Task to complete
Filter these entries, keeping only lines that hold the word "from".

Exercise input
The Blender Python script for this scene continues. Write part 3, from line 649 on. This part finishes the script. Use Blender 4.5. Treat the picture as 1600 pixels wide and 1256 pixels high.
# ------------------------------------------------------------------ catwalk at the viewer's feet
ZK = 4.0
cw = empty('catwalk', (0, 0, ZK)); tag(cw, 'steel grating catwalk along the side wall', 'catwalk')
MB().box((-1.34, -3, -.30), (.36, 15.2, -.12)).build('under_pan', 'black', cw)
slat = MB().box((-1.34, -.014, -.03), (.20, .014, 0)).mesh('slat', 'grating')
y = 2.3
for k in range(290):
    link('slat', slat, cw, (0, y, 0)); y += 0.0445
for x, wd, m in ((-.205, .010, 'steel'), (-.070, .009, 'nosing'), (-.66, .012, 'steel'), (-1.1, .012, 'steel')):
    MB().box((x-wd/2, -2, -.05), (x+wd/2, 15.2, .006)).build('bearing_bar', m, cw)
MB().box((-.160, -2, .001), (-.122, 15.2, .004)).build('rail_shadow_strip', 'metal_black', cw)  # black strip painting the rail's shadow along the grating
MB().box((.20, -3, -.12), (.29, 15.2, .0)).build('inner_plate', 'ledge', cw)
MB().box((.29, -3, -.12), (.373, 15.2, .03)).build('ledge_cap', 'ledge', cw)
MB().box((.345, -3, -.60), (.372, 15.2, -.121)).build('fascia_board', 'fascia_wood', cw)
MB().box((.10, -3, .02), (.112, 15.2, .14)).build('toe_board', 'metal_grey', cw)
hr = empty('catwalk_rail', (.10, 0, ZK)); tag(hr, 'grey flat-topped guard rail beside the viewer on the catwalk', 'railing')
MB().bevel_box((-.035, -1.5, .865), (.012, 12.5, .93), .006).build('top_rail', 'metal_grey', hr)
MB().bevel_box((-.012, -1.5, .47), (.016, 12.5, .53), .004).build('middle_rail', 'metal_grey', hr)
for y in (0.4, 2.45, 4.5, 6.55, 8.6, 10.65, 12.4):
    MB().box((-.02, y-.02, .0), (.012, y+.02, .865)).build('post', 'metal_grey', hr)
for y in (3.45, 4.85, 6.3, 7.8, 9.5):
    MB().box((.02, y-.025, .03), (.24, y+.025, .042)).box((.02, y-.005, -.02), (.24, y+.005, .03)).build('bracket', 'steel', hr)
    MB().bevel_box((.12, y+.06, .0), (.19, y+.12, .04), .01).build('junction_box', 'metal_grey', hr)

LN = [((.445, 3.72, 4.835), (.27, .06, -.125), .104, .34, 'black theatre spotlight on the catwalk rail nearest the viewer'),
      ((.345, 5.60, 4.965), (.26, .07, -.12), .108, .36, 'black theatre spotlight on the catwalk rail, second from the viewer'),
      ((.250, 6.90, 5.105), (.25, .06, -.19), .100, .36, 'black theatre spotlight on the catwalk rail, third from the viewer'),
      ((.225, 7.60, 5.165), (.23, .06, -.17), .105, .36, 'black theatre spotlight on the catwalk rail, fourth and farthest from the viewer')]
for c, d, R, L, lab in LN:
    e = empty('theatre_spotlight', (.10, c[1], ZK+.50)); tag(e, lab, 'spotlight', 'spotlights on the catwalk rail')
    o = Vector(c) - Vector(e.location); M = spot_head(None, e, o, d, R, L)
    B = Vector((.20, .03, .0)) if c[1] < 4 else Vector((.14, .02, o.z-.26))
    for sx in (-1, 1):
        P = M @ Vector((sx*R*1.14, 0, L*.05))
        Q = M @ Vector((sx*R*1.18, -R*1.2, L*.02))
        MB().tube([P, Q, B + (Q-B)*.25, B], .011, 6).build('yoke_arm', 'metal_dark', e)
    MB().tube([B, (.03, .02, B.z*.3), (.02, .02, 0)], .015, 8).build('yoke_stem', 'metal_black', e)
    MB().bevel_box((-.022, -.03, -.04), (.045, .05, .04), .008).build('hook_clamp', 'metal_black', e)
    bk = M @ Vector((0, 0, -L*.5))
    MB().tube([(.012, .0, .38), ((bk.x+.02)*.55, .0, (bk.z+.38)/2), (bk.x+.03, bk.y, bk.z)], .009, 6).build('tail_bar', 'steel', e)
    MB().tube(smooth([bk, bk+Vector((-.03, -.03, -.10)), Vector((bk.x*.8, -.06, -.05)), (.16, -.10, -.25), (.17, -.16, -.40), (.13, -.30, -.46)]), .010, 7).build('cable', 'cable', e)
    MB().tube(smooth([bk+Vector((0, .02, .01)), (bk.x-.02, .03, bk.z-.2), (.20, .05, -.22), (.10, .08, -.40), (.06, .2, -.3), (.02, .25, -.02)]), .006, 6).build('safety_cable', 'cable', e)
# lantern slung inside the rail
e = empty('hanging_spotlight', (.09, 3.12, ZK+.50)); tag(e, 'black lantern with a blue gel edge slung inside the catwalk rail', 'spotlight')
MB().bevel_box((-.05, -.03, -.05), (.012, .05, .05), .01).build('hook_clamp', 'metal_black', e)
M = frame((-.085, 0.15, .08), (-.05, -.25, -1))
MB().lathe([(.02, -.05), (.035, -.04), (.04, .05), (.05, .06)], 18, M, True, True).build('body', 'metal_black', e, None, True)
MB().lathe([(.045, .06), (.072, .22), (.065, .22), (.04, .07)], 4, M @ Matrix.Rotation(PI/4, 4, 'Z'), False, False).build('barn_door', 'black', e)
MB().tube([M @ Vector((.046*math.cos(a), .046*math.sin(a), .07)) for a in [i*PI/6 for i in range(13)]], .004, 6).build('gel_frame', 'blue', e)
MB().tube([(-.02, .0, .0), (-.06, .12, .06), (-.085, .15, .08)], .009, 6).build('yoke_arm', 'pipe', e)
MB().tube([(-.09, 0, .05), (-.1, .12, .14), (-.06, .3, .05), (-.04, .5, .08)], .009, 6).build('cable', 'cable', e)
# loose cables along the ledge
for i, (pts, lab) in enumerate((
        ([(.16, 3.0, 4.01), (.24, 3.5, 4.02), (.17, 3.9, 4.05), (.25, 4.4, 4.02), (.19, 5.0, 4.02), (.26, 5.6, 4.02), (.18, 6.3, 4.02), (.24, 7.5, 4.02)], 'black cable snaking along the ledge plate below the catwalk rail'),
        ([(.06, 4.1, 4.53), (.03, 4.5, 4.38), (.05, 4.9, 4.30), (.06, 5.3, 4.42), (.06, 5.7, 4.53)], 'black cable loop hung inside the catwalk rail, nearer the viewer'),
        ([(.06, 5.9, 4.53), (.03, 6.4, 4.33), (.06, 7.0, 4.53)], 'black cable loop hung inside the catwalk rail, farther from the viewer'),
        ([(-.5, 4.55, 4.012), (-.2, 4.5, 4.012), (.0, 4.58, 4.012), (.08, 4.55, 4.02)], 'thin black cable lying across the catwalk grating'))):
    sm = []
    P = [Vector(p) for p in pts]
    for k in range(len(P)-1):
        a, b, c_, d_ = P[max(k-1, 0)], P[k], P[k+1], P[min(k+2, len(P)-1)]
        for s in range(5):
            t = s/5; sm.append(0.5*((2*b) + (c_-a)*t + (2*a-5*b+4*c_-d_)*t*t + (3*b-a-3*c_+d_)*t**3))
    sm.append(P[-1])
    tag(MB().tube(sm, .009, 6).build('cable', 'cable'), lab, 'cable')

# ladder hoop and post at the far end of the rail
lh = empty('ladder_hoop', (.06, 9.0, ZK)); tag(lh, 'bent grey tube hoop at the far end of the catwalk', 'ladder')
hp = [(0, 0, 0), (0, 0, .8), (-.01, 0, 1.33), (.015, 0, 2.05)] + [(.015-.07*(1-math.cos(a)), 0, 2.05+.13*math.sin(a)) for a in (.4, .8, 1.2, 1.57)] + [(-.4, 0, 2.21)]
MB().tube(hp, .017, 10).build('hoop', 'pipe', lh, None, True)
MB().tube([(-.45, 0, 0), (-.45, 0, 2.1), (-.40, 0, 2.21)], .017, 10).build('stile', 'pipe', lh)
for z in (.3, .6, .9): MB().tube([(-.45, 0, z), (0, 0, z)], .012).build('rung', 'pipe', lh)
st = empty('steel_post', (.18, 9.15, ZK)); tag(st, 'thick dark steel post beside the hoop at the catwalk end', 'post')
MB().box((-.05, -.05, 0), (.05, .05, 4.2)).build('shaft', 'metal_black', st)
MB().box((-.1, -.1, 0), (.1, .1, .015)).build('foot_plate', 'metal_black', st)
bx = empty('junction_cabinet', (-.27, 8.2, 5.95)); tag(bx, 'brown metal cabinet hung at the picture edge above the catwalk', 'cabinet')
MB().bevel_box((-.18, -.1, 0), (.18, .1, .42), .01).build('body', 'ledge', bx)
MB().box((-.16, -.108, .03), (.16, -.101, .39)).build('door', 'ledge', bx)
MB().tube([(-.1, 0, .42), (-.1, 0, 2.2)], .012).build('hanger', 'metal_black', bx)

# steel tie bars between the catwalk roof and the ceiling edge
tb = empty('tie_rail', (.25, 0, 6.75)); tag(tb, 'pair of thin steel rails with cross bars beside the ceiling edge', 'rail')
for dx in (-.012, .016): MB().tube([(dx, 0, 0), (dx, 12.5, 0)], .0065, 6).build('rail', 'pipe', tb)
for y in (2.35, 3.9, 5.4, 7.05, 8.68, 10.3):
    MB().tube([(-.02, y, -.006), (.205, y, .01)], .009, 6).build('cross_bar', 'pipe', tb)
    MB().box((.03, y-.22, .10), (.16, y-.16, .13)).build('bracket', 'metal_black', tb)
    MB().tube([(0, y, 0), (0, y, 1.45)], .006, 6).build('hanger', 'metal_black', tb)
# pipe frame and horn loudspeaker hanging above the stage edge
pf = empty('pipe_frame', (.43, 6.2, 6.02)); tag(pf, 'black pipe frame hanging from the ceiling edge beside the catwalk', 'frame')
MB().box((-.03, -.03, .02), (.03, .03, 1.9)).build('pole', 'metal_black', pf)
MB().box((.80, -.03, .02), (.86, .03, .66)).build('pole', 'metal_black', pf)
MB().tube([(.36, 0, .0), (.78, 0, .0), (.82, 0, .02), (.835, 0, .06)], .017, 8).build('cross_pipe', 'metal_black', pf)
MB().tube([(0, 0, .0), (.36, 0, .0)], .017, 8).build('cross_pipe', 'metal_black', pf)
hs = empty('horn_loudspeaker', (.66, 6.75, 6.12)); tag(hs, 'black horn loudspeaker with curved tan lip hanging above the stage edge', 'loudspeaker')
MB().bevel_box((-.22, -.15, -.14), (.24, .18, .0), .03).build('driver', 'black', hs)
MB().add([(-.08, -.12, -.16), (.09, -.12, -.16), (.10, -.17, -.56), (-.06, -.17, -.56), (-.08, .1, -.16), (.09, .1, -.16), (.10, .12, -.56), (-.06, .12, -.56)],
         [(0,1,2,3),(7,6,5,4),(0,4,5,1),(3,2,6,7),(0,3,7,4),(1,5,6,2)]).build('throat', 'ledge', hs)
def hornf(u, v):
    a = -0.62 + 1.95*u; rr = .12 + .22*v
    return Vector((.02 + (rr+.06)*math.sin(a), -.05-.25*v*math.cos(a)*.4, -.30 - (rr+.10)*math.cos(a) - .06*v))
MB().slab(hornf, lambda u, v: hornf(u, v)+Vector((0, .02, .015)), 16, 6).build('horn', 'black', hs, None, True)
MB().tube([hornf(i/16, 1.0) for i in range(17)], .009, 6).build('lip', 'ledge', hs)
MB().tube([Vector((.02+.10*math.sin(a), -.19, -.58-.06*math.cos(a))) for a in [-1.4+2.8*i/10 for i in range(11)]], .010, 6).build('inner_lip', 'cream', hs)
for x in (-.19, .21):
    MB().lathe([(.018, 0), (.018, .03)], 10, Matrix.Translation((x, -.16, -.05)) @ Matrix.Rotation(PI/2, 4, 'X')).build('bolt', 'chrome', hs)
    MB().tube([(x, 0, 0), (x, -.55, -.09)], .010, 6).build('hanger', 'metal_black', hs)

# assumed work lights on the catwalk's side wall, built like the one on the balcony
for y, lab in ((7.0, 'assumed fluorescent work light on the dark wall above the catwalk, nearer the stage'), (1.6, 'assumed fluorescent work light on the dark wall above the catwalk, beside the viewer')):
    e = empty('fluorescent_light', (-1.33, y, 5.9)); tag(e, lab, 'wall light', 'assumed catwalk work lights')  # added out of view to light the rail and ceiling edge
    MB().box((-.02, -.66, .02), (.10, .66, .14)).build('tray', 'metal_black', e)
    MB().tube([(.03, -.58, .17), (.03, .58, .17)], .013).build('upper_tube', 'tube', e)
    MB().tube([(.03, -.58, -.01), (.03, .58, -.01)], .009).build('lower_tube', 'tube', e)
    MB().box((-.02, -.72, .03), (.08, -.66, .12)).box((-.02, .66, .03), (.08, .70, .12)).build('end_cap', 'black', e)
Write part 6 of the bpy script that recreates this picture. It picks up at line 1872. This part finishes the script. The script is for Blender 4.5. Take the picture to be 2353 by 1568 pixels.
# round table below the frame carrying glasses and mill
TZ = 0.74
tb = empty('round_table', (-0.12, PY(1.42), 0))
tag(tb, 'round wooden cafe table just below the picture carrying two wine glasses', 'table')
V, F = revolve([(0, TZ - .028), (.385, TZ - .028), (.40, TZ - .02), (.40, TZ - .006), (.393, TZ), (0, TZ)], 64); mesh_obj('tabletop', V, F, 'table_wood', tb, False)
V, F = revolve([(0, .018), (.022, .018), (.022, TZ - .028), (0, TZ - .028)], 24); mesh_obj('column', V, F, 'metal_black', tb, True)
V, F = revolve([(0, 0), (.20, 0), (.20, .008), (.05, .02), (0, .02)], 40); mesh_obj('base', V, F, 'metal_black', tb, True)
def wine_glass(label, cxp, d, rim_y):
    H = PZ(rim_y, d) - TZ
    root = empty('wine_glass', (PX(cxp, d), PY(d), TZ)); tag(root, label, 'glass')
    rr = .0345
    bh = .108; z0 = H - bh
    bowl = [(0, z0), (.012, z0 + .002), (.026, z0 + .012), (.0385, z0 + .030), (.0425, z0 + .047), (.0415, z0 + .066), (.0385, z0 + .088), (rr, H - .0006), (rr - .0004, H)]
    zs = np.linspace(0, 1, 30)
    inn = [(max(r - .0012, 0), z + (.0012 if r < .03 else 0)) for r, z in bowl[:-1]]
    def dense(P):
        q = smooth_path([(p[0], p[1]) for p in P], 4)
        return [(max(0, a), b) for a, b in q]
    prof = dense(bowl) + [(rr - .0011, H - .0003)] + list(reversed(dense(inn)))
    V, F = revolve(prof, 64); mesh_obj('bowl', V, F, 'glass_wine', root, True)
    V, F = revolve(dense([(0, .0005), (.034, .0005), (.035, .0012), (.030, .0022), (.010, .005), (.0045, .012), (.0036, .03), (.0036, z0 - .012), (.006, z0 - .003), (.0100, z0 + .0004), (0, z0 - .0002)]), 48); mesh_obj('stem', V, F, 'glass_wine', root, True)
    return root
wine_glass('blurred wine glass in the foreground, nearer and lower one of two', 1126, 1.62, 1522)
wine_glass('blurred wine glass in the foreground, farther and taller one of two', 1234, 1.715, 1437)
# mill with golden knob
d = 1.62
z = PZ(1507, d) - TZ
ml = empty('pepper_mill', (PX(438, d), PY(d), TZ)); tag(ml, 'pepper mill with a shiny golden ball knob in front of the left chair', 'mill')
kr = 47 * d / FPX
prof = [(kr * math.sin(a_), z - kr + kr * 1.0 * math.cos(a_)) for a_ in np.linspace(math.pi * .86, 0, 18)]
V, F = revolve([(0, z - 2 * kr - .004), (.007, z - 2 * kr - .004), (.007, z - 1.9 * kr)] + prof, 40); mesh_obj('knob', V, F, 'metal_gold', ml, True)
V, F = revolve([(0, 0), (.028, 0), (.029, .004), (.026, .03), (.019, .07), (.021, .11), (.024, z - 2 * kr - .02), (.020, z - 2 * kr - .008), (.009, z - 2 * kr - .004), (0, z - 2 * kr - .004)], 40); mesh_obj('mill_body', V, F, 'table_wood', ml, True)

Solution below
The Blender Python script for this scene continues. Write part 3, from line 649 on. This part finishes the script. Use Blender 4.5. Treat the picture as 1600 pixels wide and 1256 pixels high.
      ((.345, 5.60, 4.965), (.26, .07, -.12), .108, .36, 'black theatre spotlight on the catwalk rail, second from the viewer'),
      ((.250, 6.90, 5.105), (.25, .06, -.19), .100, .36, 'black theatre spotlight on the catwalk rail, third from the viewer'),
      ((.225, 7.60, 5.165), (.23, .06, -.17), .105, .36, 'black theatre spotlight on the catwalk rail, fourth and farthest from the viewer')]
        ([(.06, 5.9, 4.53), (.03, 6.4, 4.33), (.06, 7.0, 4.53)], 'black cable loop hung inside the catwalk rail, farther from the viewer'),
pf = empty('pipe_frame', (.43, 6.2, 6.02)); tag(pf, 'black pipe frame hanging from the ceiling edge beside the catwalk', 'frame')